A situação da Colômbia é ainda mais crítica, pois a espinha dorsal de suas defesas aéreas conta com apenas seis caças Kfir, de fabricação israelense, ainda operacionais. É desnecessário dizer que os atritos recentes entre os governos Petro e Netanyahu, em função do genocídio perpetrado por Telaviv em Gaza, cortou totalmente o suporte técnico da IAI (Israel Aircraft Industries) à Força Aérea Colombiana. A expectativa é de que a Colômbia perca todo seu poder de interceptação aérea em um ou dois anos.

Em todos esses casos, há uma constante: o tremendo risco geopolítico envolvido na dependência de serviços de engenharia, assistência técnica e de tecnologia mantidos por potências estrangeiras. Cumpre dizer que o acordo de transferência de tecnologia entre a SAAB e a Embraer enfrentou recentemente um pedido de investigação pelo Departamento de Justiça dos Estados Unidos, por supostas irregularidades no processo de concorrência em que a Boeing foi derrotada pela empresa sueca. A ele se somam preocupações em Washington de que, por conter componentes de origem norte-americana, o F-39 Gripen não possa ser objeto de transferência de tecnologia sem aprovação legislativa nos EUA.

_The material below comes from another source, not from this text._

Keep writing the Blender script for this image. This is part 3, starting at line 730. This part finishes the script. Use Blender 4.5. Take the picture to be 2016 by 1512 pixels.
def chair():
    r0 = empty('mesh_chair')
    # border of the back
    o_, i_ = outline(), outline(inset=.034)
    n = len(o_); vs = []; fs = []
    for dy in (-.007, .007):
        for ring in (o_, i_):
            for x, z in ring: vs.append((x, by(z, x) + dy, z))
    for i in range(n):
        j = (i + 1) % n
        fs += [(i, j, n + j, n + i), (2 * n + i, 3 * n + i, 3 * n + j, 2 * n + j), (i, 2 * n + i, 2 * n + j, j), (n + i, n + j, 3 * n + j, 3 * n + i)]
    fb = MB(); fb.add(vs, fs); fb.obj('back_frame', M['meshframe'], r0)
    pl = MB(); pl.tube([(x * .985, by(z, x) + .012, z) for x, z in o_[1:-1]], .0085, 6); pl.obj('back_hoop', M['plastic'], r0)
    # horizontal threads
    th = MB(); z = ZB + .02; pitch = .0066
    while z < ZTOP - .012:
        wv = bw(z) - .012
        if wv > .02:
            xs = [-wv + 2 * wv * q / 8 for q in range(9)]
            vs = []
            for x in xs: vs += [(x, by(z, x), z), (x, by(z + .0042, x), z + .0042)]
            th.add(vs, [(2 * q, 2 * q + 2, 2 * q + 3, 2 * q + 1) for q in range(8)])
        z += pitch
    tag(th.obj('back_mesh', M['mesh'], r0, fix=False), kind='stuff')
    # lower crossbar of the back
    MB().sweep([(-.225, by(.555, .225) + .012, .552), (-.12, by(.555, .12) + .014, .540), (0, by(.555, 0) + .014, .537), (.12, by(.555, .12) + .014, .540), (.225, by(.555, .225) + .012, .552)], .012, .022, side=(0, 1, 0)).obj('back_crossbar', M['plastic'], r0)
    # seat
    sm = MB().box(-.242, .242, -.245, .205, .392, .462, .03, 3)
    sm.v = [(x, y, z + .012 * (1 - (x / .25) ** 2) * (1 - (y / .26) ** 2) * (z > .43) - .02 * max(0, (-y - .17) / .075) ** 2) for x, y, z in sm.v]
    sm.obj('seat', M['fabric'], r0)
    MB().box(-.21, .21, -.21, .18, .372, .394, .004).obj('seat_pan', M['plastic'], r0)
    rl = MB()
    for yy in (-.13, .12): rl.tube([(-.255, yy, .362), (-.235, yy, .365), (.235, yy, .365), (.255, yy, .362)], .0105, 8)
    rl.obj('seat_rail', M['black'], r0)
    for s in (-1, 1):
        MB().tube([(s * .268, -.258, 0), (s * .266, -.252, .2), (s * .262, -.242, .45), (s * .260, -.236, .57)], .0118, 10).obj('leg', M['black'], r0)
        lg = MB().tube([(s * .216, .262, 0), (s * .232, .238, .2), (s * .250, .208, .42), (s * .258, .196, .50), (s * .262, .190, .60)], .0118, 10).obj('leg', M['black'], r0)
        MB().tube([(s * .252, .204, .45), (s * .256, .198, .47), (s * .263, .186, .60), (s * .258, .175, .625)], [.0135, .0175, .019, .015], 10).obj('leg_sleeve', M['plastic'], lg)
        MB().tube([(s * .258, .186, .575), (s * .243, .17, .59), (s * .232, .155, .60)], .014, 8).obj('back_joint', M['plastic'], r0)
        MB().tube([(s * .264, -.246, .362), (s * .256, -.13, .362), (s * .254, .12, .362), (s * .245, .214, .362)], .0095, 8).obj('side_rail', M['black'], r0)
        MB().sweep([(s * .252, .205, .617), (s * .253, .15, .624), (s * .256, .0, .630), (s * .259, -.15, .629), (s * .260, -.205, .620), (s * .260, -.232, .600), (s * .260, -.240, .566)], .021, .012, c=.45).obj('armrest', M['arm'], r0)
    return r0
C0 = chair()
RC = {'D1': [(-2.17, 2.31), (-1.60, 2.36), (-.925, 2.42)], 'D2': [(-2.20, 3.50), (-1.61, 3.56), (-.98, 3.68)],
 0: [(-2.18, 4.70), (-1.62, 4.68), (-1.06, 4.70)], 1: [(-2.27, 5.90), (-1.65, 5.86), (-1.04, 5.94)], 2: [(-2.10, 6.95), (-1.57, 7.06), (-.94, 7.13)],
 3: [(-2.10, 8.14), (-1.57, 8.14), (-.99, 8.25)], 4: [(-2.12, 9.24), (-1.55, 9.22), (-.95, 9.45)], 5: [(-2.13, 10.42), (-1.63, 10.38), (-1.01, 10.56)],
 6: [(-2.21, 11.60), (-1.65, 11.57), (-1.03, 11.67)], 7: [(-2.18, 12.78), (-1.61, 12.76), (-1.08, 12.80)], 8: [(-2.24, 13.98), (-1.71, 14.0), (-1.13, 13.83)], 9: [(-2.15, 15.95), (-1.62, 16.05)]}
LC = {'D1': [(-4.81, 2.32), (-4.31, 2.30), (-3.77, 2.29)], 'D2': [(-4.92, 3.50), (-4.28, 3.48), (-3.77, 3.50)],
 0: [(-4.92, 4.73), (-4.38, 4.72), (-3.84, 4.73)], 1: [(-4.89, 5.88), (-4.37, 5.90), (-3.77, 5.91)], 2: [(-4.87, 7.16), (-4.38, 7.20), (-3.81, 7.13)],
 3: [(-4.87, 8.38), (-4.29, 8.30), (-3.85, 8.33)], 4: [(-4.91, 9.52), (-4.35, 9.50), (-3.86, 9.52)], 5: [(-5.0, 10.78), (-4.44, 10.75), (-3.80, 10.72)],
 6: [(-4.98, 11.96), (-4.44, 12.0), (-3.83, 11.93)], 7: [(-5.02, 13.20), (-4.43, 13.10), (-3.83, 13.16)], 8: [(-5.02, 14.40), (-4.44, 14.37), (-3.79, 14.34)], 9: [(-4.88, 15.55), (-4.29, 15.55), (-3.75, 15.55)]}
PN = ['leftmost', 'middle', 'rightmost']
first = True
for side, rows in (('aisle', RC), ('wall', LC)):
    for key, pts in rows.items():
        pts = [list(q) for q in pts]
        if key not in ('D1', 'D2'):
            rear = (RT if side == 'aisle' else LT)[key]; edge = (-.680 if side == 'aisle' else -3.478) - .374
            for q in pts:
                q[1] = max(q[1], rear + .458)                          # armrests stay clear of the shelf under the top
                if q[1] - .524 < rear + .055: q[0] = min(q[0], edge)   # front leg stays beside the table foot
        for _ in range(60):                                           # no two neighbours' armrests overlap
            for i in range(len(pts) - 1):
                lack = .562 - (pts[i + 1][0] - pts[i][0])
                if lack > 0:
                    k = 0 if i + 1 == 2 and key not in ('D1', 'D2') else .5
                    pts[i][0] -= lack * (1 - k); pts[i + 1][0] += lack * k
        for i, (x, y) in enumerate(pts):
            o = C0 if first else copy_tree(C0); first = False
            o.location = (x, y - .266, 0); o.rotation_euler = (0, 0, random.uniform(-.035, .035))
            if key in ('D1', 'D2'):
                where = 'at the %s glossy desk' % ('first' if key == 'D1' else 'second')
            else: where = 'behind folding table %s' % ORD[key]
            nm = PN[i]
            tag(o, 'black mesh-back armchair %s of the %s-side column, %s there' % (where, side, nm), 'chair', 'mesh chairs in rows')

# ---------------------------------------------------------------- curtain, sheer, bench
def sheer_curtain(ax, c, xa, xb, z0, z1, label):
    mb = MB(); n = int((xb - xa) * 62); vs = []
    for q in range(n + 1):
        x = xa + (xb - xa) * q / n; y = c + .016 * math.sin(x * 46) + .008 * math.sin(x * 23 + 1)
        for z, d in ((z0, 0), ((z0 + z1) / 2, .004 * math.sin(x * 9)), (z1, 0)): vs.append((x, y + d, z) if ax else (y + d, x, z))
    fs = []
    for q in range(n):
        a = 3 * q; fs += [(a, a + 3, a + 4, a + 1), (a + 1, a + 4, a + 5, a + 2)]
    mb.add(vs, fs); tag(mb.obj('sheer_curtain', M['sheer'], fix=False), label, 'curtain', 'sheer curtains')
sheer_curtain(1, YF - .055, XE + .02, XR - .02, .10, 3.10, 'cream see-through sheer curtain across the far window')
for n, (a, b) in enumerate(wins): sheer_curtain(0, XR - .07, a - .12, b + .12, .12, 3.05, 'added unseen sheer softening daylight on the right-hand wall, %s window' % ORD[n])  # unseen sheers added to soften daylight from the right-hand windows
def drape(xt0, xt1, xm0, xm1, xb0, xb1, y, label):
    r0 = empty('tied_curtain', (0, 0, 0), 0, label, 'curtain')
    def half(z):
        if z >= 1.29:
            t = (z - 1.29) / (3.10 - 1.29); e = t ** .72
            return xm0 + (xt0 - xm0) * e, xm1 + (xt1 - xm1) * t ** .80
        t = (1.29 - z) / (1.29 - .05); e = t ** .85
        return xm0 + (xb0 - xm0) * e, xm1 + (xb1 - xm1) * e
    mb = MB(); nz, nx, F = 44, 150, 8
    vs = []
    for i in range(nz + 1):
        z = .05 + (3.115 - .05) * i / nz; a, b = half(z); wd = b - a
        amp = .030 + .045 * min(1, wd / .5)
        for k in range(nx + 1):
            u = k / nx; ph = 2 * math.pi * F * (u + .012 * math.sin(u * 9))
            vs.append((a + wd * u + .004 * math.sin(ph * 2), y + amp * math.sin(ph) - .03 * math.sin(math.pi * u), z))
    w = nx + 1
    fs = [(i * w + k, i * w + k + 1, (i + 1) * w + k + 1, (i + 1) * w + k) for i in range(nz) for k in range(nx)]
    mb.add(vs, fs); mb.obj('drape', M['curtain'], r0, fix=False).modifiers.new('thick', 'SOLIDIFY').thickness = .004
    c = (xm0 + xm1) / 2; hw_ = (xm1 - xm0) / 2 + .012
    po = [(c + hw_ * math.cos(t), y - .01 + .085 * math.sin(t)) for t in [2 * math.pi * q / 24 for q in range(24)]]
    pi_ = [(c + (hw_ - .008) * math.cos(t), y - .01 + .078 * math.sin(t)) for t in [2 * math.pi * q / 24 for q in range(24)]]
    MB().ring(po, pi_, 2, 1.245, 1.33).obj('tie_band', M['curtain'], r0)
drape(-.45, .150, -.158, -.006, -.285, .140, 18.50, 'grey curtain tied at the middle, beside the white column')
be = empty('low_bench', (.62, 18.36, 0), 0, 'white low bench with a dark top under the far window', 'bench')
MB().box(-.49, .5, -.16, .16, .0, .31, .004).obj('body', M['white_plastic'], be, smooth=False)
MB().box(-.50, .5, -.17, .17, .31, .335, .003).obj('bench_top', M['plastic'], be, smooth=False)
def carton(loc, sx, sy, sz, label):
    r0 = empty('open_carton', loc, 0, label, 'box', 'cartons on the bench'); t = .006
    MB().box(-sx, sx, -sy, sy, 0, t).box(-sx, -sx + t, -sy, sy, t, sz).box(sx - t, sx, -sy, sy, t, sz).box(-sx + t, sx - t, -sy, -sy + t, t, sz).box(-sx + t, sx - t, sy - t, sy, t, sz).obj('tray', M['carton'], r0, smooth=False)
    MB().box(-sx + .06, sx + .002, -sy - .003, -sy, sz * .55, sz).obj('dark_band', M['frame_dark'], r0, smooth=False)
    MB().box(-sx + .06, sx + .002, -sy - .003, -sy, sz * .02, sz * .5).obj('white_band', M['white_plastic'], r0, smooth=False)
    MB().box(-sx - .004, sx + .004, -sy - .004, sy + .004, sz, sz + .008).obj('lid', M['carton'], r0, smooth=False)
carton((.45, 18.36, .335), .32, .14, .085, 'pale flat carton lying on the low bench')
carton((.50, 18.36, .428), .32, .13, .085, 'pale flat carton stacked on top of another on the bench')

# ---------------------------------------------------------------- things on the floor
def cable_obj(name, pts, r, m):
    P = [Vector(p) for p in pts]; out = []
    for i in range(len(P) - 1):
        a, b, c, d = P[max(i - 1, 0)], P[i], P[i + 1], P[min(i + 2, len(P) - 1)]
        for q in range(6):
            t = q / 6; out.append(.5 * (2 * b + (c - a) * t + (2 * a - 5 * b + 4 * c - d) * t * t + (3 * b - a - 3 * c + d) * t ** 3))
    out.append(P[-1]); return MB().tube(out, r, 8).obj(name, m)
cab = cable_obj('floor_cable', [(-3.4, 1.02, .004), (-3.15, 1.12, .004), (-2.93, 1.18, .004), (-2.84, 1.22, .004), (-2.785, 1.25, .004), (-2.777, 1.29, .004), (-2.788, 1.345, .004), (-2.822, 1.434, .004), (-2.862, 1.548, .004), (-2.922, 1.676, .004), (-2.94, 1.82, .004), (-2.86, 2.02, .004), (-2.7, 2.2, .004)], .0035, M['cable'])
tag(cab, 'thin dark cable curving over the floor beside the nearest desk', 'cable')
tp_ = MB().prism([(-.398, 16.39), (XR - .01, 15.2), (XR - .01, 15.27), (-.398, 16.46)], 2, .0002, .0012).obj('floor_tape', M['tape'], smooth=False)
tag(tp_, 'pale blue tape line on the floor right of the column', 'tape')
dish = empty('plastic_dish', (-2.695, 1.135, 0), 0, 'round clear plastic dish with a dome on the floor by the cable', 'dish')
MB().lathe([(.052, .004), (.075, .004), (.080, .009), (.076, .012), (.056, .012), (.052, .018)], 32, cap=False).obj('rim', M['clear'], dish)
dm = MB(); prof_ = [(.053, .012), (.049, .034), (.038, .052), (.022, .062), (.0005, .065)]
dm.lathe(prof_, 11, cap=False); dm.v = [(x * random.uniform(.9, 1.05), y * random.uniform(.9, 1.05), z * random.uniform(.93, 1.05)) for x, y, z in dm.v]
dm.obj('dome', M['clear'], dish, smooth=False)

Uma política externa altiva e independente, se perseguida de maneira vigorosa na América do Sul, pode, no curto prazo, produzir ruídos capazes de gerar paralisia em elementos vitais para a preservação da integridade territorial e da segurança nacional, a depender do grau de exposição enfrentado por um determinado país. Esse é o preço da dependência tecnológica. E um enquadramento bipolarizante, no qual depender das indústrias russas e chinesas apareça como mal necessário diante da hegemonia norte-americana, tem a face de Jano: não há dependência melhor que outra quando o assunto é preservar ou ampliar os graus de liberdade e autonomia nacional perante o sistema.